Working backwards to the future

Have you noticed the increased amount of work being done over the weekends?

Over the weekend of 13-14 September, banking executives met at the NY Fed to discuss a Lehman rescue.  Shortly thereafter, Congress met over the weekend to discuss a larger $700 billion bailout package.  Granted, these actions are in response to a crisis situation and the weekend work is warranted and bit different than, say, raking the leaves off of your lawn.

Over the past couple of weekends, business has been occupying social media, too.  Motrin ran into controversy on a Sunday.  The next Sunday, Scott Monty from Ford was trying to drum up support for the auto industry.  And Frank Eliason aka ComcastCares on Twitter seems to be helping out all the time.

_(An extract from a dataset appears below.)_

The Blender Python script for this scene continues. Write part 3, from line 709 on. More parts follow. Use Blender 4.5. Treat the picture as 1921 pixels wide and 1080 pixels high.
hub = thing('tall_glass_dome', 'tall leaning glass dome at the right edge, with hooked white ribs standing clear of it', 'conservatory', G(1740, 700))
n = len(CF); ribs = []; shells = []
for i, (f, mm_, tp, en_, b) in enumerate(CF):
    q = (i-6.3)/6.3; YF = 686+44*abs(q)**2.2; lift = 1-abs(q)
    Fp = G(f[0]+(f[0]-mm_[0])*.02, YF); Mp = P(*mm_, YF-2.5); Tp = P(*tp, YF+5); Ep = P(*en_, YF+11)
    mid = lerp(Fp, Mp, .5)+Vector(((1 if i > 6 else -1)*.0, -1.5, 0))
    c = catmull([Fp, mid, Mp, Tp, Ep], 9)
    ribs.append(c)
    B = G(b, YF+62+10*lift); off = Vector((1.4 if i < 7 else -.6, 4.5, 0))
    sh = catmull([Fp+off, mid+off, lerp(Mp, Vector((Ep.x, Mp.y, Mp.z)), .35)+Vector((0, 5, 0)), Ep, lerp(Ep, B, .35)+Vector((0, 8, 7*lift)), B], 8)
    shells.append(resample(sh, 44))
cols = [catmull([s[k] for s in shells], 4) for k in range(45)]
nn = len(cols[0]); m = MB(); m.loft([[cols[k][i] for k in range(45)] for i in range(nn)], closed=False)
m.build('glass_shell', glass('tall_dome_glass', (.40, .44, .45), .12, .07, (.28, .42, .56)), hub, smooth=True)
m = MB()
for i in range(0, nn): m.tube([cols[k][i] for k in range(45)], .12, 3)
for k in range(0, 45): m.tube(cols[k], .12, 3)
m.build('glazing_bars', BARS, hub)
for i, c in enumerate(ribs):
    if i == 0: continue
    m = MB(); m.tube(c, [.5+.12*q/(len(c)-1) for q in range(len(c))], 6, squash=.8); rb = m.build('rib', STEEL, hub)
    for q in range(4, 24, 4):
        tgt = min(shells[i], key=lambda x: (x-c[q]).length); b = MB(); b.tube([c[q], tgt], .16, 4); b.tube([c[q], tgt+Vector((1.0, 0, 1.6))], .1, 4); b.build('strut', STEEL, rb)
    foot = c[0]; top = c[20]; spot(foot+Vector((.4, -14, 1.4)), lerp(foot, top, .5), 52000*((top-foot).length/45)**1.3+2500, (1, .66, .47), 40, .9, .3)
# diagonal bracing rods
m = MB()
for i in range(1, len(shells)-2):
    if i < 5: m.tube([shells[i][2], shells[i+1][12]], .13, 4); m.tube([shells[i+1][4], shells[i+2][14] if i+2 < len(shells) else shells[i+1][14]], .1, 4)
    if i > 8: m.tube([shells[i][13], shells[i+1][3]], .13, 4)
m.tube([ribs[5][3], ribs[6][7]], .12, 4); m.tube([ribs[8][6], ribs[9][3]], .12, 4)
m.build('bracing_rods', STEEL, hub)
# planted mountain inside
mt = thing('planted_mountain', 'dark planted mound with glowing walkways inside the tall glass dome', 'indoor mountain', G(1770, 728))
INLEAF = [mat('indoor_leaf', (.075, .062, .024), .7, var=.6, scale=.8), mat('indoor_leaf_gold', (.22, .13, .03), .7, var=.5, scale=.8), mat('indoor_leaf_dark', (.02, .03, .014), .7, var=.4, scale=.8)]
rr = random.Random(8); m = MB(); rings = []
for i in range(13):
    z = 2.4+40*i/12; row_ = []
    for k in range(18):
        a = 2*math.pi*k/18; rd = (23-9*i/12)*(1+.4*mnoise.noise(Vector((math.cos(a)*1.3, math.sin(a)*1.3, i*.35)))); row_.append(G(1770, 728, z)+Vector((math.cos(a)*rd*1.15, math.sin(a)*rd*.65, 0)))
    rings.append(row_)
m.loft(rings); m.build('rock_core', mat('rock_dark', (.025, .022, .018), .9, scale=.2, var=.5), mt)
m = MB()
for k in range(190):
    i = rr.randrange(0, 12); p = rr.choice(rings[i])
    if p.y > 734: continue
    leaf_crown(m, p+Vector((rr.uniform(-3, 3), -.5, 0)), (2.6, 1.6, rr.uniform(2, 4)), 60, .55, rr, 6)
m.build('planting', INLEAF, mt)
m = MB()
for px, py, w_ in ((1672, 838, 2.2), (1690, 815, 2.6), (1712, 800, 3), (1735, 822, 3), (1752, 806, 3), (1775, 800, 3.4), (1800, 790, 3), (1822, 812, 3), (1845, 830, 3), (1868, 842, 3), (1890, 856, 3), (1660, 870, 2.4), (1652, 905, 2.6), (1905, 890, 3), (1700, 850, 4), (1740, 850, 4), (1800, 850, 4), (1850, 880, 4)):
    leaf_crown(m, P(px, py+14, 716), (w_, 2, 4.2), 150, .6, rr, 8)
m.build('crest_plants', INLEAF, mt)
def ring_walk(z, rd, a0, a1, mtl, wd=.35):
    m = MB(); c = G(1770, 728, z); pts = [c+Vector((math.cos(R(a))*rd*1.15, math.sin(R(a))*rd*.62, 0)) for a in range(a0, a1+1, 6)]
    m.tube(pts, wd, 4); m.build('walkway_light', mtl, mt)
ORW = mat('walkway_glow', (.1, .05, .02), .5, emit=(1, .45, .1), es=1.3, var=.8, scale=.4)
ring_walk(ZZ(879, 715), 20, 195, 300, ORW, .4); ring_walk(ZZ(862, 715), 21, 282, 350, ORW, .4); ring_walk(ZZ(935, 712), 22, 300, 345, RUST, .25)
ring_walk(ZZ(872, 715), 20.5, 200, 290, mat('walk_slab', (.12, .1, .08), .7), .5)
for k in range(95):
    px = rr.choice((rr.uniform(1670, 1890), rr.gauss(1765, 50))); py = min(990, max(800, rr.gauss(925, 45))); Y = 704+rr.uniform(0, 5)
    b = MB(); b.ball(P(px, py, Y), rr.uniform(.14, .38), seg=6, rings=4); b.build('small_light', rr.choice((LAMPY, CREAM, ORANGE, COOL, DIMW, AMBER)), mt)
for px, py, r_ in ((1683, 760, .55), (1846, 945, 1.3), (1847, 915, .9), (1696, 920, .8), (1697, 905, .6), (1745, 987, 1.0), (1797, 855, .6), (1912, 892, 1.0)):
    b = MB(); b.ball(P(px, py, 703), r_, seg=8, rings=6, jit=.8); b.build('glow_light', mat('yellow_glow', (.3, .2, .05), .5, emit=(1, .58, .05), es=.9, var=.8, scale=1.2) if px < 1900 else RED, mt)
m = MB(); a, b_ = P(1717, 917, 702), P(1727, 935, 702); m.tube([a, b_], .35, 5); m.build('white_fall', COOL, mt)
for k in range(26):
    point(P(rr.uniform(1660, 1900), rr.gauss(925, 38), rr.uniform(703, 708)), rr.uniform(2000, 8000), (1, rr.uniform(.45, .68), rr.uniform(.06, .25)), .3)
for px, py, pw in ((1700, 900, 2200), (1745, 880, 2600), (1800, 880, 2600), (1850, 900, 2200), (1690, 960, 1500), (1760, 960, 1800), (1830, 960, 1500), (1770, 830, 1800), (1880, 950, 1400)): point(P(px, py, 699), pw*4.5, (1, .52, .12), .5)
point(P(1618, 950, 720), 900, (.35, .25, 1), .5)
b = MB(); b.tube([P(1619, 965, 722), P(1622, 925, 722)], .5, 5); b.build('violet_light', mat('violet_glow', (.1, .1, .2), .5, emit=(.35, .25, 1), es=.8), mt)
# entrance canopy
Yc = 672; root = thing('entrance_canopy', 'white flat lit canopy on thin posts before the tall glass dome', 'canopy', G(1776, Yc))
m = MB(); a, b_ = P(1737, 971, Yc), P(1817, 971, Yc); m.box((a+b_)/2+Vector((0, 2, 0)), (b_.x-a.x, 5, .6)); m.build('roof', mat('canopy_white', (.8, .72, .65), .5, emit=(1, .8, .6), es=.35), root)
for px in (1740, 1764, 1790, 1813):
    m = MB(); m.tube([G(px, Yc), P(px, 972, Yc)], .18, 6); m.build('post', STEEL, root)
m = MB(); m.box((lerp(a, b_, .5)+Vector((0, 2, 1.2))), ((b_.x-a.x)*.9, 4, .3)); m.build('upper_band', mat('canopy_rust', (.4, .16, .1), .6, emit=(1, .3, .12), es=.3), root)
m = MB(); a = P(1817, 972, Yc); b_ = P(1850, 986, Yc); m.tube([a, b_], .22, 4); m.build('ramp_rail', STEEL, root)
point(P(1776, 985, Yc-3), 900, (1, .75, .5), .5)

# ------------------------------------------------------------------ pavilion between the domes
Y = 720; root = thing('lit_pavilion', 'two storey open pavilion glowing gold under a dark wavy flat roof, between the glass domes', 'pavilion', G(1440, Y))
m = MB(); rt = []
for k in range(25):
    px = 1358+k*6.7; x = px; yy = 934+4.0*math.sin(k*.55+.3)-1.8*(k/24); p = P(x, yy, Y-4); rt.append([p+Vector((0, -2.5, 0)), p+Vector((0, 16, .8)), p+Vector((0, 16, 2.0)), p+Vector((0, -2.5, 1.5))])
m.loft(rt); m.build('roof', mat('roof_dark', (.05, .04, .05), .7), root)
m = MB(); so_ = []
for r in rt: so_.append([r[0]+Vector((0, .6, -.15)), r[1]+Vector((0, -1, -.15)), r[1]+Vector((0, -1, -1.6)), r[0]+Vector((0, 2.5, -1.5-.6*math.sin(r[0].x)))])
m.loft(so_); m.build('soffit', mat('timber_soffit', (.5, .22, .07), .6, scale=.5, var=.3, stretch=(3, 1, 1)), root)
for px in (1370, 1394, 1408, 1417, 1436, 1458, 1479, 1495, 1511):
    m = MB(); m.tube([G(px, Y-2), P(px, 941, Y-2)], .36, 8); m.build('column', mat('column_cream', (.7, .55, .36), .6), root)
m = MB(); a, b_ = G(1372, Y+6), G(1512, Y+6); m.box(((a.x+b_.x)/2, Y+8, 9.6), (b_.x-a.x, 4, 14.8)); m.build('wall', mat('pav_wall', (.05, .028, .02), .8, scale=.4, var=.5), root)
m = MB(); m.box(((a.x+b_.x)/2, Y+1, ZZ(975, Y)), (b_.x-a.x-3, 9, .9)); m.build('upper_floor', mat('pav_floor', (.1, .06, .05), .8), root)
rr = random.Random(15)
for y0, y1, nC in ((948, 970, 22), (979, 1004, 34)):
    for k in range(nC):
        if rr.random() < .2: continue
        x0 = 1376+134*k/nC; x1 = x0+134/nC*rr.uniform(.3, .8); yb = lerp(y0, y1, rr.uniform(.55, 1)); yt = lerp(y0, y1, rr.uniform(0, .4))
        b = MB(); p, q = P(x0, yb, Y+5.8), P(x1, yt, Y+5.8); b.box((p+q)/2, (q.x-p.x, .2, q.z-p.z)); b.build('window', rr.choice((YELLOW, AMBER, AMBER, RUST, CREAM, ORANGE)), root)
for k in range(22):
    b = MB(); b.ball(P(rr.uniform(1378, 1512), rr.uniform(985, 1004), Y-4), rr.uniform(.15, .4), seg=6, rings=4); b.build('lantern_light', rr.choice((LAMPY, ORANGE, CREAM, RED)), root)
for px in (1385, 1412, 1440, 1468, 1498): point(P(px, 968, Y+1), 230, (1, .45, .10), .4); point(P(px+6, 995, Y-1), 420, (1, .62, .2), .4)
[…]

In the U.S., most workers have been employed for the past 80 years under a mental model of working five days a week, eight hours a day.  Working outside of those limits tends to create dissonance with the concept of work-life balance.  Most white-collar workers regularly put in more time, but use the old standard to gauge how much extra effort they're contributing.

I shared my thoughts on work with Dan Schwabel recently and believe it's most important for us to be "consciously engaged" with our work, regardless of model.  Social technologies allow us to always be on and toggle quickly between work and personal activities.  We don't work in big chunks of 5 vs. 2 days or within a block between 8 am and 5 pm anymore – we work and live our lives in much more finely sliced segments. 

Interestingly enough, it was Henry Ford who first implemented the five-day work week in 1922, so that workers could not only recover from work, but also have time to purchase goods.  Now, it appears that Ford has another opportunity to transform the world of work by trying to save itself in the process.

Social technologies and today's "always on" culture will certainly need to be factored into the transformation of U.S. automakers – and will eventually impact the way all industries function.  I wonder if this means we'll return to six- and seven-day work weeks…if we're not there already.  I imagine more telecommuting, microslicing of days, greater use of social technologies for business.  These seem to be the hallmarks of the "information revolution" to follow the industrial revolution.

Strangely enough, the cadence of our work seems to resemble life before the industrial revolution, albeit with a much higher standard of living.  And I'm not sure if things are getting better or worse.